Execution credibility has also improved markedly. Umahi’s insistence on rigorous site supervision and real-time accountability has strengthened project governance. Contractors are held to clear standards, timelines are actively monitored, and design adjustments are made early rather than after failure. This hands-on oversight reduces execution risk and enhances confidence among external partners.
Another important signal to investors is the Ministry’s commitment to domestic capacity. Nigerian engineers, firms, and materials are being deliberately integrated into delivery frameworks without compromising quality. This localisation strategy expands the national skills base, improves cost efficiency, and deepens the long-term sustainability of infrastructure investments—an outcome increasingly valued by development partners.
By 2025, the Ministry of Works had become one of the clearest expressions of Nigeria’s Renewed Hope economic agenda. Infrastructure is no longer treated as a political gesture but as economic architecture supporting trade, mobility, food security, and regional integration. The scale is significant, but the coherence is what stands out.

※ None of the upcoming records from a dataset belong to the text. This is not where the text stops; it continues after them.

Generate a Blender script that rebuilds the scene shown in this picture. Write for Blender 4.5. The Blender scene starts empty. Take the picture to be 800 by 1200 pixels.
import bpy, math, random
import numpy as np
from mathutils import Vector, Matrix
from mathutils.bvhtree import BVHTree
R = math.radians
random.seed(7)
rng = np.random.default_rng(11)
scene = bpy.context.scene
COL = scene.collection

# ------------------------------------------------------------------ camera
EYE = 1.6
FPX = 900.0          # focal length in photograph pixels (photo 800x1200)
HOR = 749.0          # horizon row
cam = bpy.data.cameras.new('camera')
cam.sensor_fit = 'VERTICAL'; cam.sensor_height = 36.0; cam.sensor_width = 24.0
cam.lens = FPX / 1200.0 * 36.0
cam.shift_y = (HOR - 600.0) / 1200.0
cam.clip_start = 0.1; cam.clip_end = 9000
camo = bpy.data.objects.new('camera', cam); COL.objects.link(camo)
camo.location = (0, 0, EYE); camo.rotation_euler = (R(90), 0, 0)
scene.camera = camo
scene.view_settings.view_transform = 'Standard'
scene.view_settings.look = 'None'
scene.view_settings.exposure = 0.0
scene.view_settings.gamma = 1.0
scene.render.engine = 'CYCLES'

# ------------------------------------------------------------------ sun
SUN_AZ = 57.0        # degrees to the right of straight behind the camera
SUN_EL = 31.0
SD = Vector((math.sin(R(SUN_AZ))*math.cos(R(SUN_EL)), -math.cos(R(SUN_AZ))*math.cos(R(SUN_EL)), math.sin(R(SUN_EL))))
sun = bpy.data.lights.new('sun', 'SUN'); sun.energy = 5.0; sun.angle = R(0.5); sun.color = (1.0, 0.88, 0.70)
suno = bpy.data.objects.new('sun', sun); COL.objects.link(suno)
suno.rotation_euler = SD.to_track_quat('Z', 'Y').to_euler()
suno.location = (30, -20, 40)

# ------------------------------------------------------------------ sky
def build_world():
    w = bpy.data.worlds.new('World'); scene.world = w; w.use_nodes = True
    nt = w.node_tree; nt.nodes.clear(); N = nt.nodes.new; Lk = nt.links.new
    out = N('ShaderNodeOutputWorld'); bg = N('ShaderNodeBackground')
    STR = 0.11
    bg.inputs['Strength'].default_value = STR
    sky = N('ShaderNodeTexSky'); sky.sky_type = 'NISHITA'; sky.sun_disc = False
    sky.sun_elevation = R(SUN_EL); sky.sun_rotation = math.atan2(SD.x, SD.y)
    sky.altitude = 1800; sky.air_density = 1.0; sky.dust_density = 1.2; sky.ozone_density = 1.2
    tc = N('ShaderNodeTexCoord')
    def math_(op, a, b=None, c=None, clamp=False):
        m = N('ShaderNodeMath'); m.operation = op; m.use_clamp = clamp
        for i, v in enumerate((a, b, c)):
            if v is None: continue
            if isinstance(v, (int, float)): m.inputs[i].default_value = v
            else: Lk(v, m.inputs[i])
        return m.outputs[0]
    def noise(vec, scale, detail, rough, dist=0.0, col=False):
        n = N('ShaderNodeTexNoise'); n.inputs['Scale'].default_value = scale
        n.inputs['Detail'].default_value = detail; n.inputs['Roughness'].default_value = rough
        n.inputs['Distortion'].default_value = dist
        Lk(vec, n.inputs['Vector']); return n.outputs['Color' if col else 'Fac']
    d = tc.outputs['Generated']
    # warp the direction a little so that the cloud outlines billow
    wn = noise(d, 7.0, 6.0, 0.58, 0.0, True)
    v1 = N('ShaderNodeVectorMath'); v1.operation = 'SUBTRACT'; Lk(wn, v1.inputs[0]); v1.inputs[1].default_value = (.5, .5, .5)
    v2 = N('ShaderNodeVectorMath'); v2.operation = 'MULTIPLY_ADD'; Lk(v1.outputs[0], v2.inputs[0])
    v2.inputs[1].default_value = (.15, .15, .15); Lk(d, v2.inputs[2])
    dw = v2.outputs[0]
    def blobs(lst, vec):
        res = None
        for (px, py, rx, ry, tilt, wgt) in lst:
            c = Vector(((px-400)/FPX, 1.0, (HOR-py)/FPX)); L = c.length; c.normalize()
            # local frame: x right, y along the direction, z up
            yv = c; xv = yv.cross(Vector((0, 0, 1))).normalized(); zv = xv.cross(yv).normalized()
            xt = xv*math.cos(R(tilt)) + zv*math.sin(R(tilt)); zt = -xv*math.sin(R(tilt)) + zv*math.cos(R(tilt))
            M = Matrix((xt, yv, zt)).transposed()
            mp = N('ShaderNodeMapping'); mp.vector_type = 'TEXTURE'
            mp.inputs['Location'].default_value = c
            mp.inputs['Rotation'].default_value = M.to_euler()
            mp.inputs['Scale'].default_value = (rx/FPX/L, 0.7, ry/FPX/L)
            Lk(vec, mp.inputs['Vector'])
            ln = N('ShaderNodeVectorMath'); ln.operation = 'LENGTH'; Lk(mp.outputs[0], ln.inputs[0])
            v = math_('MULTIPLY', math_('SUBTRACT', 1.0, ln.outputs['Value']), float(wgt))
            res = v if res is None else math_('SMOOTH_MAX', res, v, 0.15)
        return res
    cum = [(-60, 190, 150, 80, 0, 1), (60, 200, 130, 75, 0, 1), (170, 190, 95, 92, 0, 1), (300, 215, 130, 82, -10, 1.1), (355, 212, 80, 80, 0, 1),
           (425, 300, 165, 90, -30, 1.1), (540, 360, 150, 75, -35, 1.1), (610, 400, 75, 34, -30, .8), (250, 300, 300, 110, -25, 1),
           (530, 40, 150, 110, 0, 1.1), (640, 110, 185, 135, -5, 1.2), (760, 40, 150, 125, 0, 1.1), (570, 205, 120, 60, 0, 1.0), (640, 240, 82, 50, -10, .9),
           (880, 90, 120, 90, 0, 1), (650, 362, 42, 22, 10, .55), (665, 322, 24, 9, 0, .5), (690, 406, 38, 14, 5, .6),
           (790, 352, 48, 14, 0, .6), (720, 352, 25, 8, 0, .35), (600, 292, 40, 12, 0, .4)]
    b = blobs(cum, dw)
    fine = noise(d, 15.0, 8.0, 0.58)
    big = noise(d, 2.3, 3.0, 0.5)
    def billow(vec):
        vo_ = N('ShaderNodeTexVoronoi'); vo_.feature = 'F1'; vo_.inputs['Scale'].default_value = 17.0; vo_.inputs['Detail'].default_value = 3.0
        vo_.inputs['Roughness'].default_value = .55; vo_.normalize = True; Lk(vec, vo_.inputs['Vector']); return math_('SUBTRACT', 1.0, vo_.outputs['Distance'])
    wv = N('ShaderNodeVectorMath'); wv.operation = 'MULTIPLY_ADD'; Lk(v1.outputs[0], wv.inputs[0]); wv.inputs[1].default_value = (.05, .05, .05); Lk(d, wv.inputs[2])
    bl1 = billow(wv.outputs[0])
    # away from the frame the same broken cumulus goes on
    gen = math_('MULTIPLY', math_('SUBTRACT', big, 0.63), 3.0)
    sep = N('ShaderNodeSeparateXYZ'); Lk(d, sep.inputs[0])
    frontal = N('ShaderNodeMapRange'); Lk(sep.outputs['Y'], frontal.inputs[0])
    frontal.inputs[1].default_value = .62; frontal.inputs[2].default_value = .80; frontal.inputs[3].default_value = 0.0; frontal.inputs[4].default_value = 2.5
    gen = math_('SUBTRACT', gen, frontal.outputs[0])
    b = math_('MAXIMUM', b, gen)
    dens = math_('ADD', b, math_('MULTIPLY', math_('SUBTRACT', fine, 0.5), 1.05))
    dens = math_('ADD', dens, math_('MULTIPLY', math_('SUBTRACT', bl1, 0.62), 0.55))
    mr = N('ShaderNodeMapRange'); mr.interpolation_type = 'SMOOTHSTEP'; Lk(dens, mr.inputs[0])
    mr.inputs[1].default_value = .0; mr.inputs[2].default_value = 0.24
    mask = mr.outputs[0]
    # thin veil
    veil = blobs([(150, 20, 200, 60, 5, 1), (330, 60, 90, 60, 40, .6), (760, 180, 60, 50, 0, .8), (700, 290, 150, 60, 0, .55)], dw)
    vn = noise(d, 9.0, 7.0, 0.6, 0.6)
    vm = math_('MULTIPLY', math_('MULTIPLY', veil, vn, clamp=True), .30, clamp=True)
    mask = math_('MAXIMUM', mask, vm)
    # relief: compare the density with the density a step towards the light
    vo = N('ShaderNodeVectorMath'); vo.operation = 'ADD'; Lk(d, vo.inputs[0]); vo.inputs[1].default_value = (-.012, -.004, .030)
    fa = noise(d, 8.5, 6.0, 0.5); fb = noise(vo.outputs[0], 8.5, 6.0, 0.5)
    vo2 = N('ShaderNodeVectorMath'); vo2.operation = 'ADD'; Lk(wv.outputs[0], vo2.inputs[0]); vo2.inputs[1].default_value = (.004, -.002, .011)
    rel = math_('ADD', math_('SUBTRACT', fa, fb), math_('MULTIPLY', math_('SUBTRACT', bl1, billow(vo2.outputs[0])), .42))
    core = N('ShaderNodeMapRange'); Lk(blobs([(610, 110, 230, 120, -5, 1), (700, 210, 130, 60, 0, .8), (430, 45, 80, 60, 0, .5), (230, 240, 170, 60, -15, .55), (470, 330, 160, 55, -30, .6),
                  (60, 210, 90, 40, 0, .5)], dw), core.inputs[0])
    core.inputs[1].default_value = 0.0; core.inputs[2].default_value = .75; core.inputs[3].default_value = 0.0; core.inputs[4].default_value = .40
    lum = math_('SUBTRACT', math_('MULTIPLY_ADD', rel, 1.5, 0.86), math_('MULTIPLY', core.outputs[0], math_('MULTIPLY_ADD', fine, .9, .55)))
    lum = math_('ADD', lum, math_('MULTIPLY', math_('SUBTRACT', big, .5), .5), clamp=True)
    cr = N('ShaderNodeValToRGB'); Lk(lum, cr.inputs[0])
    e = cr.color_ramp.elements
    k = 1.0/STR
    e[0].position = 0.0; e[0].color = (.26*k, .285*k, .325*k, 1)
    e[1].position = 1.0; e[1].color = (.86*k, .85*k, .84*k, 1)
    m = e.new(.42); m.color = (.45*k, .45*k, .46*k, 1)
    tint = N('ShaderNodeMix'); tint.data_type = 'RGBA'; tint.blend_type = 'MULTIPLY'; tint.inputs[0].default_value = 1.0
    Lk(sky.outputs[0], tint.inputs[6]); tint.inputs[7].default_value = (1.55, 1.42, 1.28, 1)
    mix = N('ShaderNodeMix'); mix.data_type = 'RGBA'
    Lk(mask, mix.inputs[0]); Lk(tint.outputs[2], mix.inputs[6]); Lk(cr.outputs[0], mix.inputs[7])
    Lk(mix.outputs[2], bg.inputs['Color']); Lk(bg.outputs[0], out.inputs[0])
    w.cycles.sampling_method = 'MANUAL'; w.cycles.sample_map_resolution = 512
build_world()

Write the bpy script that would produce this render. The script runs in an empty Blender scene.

For international investors and development partners assessing Nigeria today, the message is straightforward. The country is demonstrating improved execution capacity, balanced national investment, and a growing alignment between political authority and technical competence. Under Dave Umahi’s stewardship, public works have become a platform for credibility.
Nigeria has not always been easy terrain for infrastructure investment. But credibility is built through action, not assurances. Across the federation, roads are rising, corridors are opening, and trust is being rebuilt. For partners looking for scale, seriousness, and long-term opportunity, Nigeria’s infrastructure signal is clearer than it has been in years.